Source material:
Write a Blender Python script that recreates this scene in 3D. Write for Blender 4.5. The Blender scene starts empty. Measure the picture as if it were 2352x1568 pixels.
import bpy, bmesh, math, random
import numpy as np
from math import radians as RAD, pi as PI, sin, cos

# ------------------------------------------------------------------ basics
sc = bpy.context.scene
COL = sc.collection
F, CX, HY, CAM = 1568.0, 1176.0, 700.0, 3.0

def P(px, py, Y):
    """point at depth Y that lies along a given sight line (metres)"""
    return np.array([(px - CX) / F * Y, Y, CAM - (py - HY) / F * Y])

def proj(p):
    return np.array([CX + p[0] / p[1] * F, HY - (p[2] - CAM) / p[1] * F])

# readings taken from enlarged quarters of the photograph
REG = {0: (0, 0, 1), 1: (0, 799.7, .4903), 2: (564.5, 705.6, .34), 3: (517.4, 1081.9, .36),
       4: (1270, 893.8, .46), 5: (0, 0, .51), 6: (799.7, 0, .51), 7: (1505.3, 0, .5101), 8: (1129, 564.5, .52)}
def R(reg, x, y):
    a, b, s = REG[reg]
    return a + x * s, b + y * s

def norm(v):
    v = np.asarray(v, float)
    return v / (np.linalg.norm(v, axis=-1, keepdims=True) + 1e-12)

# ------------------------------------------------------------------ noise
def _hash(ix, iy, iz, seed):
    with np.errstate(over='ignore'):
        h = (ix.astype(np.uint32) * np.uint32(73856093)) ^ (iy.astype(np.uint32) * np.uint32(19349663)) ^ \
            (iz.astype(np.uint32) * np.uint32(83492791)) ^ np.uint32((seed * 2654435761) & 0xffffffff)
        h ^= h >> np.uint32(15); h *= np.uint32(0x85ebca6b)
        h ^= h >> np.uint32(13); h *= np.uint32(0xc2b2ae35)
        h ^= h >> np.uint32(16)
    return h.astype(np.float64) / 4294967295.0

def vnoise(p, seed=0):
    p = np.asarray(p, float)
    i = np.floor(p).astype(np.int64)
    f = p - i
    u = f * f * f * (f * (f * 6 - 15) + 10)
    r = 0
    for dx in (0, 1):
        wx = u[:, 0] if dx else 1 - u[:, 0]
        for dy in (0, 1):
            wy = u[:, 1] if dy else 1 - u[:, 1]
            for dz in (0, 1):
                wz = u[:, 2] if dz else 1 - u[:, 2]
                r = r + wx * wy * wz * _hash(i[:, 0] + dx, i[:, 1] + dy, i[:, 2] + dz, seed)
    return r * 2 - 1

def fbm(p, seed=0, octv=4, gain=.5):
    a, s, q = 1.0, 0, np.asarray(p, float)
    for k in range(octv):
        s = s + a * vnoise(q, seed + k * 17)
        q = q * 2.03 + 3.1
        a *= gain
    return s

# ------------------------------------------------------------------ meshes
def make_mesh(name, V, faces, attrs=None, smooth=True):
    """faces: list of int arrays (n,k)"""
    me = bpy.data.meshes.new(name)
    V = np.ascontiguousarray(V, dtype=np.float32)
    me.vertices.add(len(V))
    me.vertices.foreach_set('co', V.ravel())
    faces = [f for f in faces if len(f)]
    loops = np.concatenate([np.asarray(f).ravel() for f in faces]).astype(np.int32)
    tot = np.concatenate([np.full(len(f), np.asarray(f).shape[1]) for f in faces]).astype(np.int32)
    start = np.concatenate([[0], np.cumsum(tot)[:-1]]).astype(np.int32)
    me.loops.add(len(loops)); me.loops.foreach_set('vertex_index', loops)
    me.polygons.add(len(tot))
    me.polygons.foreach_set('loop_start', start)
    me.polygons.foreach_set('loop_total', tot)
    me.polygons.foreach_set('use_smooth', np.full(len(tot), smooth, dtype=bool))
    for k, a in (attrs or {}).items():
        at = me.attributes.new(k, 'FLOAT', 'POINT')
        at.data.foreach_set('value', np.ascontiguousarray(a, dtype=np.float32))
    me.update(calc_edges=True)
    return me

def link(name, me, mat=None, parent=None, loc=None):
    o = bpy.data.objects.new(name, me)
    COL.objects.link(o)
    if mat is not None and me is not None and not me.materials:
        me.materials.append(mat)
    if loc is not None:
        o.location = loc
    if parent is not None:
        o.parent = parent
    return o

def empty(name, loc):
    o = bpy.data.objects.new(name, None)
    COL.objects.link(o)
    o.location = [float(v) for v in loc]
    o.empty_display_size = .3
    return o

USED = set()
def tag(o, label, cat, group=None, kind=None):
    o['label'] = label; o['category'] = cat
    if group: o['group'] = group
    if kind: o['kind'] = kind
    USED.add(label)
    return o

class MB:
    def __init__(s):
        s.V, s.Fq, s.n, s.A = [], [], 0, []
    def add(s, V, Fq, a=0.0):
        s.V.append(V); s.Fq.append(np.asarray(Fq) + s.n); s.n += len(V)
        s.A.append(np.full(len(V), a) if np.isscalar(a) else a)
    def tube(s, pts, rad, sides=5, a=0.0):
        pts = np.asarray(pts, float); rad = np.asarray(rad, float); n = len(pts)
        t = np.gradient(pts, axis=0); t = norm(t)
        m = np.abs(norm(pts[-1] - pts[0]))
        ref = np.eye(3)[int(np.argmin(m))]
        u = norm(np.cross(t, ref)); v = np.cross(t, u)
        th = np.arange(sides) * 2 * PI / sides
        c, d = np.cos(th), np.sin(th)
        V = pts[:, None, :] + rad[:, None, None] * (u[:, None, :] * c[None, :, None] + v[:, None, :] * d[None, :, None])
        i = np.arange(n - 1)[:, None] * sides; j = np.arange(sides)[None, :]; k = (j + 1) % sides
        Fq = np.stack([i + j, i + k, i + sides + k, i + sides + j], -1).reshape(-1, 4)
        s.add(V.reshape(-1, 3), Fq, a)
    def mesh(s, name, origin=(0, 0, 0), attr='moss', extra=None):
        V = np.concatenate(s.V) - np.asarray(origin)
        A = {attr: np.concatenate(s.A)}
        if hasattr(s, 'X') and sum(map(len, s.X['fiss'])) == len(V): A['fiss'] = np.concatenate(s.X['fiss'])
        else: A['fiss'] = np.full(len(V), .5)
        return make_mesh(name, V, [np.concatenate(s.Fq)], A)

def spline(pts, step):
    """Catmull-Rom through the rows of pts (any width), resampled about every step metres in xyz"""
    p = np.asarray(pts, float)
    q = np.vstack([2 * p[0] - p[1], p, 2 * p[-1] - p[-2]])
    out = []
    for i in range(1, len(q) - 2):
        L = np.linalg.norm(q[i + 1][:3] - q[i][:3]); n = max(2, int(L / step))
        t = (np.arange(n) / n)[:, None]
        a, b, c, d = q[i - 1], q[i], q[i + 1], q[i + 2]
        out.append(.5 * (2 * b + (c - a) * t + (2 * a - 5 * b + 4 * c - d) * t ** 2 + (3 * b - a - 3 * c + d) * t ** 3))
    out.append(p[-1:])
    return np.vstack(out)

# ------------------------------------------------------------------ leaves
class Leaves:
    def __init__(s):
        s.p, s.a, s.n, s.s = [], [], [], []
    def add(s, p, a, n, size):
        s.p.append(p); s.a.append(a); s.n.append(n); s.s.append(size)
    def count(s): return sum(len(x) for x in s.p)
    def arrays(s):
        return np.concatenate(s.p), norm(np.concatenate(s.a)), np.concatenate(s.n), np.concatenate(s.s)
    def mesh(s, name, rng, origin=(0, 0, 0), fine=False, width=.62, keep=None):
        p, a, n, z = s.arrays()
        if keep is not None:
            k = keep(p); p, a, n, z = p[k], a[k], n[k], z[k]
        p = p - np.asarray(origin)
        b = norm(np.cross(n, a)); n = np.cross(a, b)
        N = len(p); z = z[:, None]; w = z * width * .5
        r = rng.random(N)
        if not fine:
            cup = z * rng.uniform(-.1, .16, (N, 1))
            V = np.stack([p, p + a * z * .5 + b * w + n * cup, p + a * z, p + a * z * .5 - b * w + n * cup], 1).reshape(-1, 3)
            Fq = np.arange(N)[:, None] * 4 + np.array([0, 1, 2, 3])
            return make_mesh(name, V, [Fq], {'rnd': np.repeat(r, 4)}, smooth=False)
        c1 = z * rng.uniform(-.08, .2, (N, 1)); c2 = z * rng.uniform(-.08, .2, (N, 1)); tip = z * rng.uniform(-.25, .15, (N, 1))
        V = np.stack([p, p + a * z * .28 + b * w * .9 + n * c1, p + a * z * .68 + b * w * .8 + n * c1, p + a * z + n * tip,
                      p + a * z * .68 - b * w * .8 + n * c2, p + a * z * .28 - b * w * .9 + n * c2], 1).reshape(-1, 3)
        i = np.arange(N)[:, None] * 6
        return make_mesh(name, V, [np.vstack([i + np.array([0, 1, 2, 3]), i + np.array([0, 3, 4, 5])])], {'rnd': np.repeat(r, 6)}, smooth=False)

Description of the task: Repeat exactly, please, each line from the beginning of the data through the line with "from math import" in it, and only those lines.

Written solution:
Write a Blender Python script that recreates this scene in 3D. Write for Blender 4.5. The Blender scene starts empty. Measure the picture as if it were 2352x1568 pixels.
import bpy, bmesh, math, random
import numpy as np
from math import radians as RAD, pi as PI, sin, cos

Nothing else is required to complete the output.